Geüpdatet 13-8, 11:30
Vorig jaar heb ik een post over haar geschreven, ‘Een Ode aan een Vrouw met Ballen‘.
Dit is ze, een oprechte vrouw, een vrouw die geen leugens nodig heeft, een vrouw die geen toneelstukjes opvoert, die geen lasterpraatjes verspreidt, die zich nooit verschuilt achter orakeltaal, die geen boekhoudingen oppimpt ter meerdere eer en glorie van zichzelf, die geen gekrijs nodig heeft om haar argumenten kracht bij te zetten, en die niet met wild-west verhalen naar rechters rent voor wanhopige pogingen een gelijk te halen dat ze niet heeft. Een vrouw die het leven heel goed aankan zonder ‘slimme plannetjes’.
Ze is een mens van ‘geen woorden, maar daden’. Ze bluft niet, ze snoeft niet, ze doet, zonder er veel woorden aan vuil te maken.
Want ze is een vrouw die, ondanks haar handicap met volle kracht geniet van haar leven en die weer een tomeloze energie heeft. Ze wilde perse staand haar jawoord geven, en dat is gelukt.
Zie wat ze daarvoor heeft moeten doen.
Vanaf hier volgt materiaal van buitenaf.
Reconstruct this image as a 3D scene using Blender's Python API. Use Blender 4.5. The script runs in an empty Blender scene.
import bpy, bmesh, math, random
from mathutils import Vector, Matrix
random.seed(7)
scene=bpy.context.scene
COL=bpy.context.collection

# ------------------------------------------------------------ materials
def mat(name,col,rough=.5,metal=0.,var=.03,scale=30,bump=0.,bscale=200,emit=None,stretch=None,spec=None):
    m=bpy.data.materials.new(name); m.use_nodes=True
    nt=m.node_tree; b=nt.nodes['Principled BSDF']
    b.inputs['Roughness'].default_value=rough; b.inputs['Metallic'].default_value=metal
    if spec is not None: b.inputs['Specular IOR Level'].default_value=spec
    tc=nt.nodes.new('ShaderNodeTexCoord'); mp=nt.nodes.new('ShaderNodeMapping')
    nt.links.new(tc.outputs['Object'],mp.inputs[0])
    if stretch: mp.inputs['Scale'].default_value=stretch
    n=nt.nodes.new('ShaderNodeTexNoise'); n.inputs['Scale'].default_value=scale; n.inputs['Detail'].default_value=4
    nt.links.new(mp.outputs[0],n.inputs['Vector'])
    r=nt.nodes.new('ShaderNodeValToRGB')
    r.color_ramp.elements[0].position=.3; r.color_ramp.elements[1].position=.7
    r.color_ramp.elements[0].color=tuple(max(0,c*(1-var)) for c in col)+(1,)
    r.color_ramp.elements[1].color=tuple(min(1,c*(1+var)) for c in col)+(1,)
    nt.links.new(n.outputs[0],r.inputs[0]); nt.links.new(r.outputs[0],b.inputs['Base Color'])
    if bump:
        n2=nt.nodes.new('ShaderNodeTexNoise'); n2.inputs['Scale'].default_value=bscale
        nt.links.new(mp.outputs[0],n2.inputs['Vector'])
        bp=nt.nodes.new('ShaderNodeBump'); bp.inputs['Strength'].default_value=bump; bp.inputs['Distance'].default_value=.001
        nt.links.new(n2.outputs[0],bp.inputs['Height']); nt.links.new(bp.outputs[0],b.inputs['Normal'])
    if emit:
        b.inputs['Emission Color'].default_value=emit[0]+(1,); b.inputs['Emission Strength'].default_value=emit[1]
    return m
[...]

Ik wist dat ze die dag een brace droeg, maar pas door het lezen van het artikel dat ik vandaag van haar kreeg, besefte ik dat het veel méér dan een simpele brace was; het was een compleet uitwendig skelet dat op maat voor haar gemaakt is.
Dan besef je weer dat er in dat bescheiden, kwetsbare lichaam een karakter van roestvrij staal zit. Wat een verschil met die slappe happen van vroeger die alleen met grote bekken de moeite namen om zichzelf eigenschappen toe te eigenen die ze helemaal niet bezaten. Lege blufkikkers die, als ze weer eens op hun bek gingen, niets anders wisten te bedenken dan iemand anders daar de schuld van te geven.
En zo stuntelden ze al struikelend hun hele leven voort, van het ene spectaculaire zakelijke waanidee in het volgende tot mislukken gedoemde debiele plan, terwijl ze tussen de bedrijvigheden door nog kans zagen om argeloze voorbijgangers met onnozele adviezen de financiële afgrond in te jagen.
En dat allemaal terwijl het publiek vol aanbidding al die spektakelstukken gadesloeg. Zelfs toen ze door dat gestuntel uiteindelijk languit op hun platte bek in een Pipo-wagen lazerden.
Gelukkig zijn er ook andere mensen. Mensen als deze vrouw. En deze vrouw mag ik zomaar mijn hartsvriendin noemen, mijn soulmate; één van de vrouwen die het leven nog steeds de moeite méér dan waard maken. Echte vrouwen met een hart in plaats van een zakjapanner.